▶ [WHAT THE TASK REQUIRES]
Repeat verbatim, and only, the lines of the data below, beginning at the line that contains "Write the bpy" and stopping after the line that contains "F, HZ, CH = 505.0, 360.0, 1.5".

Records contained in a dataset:
** start **

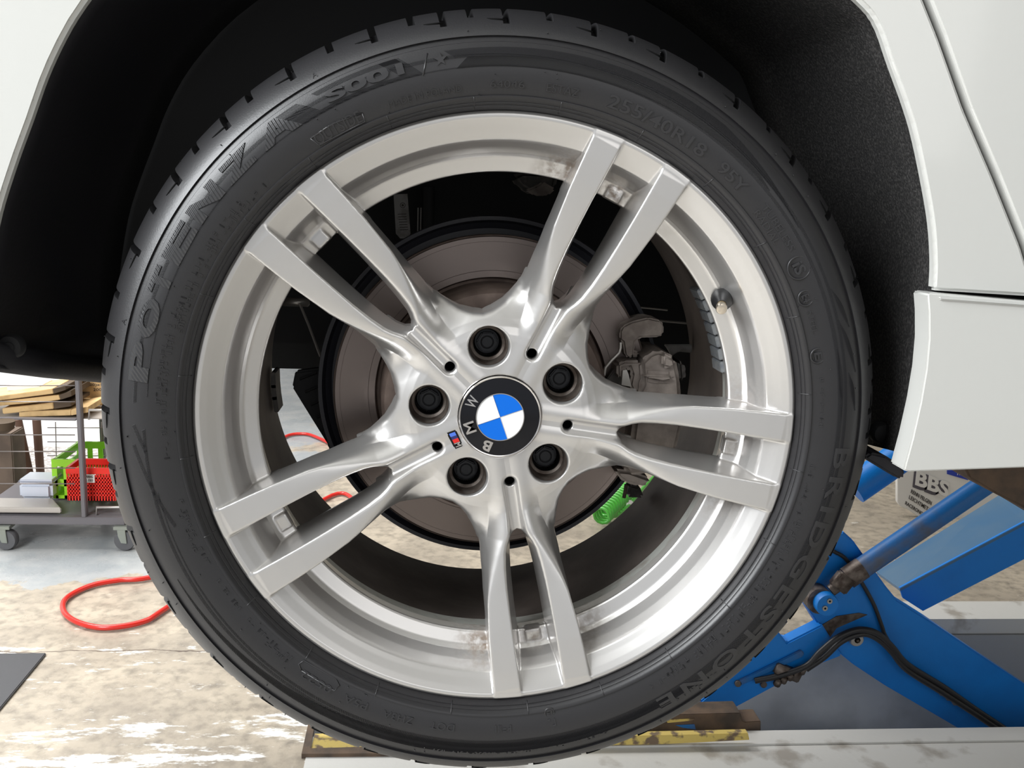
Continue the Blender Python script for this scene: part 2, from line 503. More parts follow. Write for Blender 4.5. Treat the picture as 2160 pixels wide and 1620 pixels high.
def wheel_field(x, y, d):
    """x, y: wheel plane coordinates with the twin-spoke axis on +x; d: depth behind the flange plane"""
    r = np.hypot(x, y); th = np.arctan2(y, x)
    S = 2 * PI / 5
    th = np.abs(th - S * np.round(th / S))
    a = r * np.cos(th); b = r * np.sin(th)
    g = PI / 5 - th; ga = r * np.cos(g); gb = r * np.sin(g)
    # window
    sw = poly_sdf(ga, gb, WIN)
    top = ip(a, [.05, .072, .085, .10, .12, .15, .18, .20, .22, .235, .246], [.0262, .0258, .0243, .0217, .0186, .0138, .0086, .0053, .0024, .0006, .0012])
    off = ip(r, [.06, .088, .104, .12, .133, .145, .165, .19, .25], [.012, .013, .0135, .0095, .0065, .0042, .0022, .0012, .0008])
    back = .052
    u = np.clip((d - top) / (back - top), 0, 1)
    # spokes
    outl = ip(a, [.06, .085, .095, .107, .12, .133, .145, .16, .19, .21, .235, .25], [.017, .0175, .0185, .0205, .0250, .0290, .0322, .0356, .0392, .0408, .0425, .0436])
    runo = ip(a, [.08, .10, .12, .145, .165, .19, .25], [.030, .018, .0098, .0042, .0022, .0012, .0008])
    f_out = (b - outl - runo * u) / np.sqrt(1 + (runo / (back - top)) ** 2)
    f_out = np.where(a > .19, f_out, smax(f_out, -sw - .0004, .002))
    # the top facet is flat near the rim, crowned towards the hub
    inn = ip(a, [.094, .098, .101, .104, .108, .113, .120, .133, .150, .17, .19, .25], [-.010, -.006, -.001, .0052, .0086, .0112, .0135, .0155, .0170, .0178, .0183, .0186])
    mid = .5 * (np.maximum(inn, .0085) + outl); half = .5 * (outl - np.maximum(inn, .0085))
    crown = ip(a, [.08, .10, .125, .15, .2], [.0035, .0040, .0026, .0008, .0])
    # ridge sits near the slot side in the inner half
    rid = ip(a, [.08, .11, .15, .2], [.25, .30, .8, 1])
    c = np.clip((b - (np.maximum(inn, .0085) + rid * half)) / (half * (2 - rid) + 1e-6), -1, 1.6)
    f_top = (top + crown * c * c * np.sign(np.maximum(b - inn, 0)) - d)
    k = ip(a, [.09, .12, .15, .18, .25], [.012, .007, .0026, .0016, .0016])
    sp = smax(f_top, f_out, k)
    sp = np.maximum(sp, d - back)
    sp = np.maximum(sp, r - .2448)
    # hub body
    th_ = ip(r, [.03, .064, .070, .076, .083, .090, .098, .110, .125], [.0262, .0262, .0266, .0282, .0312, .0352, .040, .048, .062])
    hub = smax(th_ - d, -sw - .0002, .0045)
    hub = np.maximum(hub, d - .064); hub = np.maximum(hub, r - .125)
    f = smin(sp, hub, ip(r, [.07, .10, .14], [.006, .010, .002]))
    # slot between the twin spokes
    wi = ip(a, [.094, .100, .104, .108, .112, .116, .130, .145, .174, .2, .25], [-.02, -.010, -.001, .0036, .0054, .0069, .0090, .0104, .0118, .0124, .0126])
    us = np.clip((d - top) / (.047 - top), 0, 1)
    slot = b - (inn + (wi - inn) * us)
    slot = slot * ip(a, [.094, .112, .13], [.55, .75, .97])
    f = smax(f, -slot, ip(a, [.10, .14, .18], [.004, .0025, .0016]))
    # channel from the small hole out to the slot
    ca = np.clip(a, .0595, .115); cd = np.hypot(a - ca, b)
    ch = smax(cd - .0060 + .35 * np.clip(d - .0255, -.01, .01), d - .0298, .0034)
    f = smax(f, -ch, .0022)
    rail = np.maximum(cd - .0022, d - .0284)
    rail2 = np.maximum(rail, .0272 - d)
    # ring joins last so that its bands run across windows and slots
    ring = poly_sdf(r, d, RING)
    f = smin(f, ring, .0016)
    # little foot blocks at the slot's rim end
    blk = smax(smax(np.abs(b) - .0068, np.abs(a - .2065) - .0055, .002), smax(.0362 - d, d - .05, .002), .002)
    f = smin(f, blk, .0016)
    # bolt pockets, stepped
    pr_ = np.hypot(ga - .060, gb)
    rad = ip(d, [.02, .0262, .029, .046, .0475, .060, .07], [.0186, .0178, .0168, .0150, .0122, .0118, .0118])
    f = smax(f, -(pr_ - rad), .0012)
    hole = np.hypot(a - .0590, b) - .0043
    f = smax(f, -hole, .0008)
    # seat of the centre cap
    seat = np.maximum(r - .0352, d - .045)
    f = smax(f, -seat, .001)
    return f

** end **
** start **

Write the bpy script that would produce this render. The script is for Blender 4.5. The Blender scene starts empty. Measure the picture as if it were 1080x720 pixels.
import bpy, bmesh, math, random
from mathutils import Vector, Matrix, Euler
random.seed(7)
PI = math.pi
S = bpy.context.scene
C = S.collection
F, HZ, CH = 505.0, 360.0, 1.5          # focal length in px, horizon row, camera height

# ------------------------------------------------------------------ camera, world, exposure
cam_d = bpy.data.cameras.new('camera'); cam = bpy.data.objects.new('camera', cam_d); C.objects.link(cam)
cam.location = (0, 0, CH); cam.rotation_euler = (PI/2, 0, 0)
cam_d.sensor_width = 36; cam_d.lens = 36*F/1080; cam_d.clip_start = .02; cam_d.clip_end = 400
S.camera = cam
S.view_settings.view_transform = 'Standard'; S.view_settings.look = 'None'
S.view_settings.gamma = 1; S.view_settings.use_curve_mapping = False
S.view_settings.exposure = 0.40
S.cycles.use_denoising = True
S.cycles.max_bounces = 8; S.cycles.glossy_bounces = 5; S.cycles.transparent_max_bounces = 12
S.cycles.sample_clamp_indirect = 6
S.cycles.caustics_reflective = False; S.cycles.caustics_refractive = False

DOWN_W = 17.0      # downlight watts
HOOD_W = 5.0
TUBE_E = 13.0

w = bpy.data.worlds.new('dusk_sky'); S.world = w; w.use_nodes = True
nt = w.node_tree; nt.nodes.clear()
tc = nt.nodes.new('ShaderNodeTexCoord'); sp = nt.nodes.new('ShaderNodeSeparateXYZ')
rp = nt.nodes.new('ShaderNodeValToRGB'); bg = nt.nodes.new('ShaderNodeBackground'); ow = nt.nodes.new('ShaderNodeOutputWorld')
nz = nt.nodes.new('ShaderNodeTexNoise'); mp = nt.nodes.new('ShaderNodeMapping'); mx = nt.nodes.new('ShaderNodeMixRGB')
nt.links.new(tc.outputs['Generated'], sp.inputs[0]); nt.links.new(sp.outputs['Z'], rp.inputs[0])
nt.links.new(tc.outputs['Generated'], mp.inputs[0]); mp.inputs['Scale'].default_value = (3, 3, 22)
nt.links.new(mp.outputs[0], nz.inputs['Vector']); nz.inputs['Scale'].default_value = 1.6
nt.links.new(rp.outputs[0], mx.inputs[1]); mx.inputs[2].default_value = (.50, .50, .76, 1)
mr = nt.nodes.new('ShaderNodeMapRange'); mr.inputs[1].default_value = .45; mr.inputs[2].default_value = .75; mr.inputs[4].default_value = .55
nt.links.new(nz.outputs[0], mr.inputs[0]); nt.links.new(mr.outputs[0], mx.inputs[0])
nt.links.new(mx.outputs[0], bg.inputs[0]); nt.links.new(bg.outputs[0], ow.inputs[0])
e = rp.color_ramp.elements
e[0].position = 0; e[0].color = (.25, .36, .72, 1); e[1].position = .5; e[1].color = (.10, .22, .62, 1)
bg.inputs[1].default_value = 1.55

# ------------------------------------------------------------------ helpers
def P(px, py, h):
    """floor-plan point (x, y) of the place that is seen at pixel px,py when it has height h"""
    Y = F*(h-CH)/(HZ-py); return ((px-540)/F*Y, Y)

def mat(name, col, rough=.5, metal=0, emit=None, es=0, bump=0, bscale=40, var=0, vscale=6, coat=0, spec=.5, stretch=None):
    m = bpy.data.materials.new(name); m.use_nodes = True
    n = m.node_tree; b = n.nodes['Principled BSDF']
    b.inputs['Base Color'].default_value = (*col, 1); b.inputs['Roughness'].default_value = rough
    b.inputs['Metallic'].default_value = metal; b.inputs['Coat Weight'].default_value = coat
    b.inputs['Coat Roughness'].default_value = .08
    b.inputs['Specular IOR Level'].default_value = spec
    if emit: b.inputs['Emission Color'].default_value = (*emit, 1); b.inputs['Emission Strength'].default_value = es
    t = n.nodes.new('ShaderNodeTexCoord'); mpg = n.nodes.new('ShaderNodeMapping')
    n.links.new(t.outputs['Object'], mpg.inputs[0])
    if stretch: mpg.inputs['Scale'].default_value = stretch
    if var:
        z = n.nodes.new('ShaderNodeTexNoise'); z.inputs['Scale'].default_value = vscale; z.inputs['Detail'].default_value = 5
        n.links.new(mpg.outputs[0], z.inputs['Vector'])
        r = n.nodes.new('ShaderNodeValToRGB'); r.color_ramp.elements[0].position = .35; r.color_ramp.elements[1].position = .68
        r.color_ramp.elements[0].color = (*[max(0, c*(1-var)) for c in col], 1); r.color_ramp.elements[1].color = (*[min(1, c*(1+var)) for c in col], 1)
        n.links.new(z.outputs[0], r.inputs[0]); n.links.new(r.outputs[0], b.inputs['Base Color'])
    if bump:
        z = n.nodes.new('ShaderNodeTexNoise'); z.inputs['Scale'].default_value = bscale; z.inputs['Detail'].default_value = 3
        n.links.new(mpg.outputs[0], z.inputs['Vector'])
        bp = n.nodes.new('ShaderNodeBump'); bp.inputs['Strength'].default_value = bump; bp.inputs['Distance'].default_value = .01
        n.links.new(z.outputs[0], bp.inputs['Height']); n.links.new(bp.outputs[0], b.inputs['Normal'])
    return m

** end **

▶ [EXPECTED OUTPUT]
Write the bpy script that would produce this render. The script is for Blender 4.5. The Blender scene starts empty. Measure the picture as if it were 1080x720 pixels.
import bpy, bmesh, math, random
from mathutils import Vector, Matrix, Euler
random.seed(7)
PI = math.pi
S = bpy.context.scene
C = S.collection
F, HZ, CH = 505.0, 360.0, 1.5          # focal length in px, horizon row, camera height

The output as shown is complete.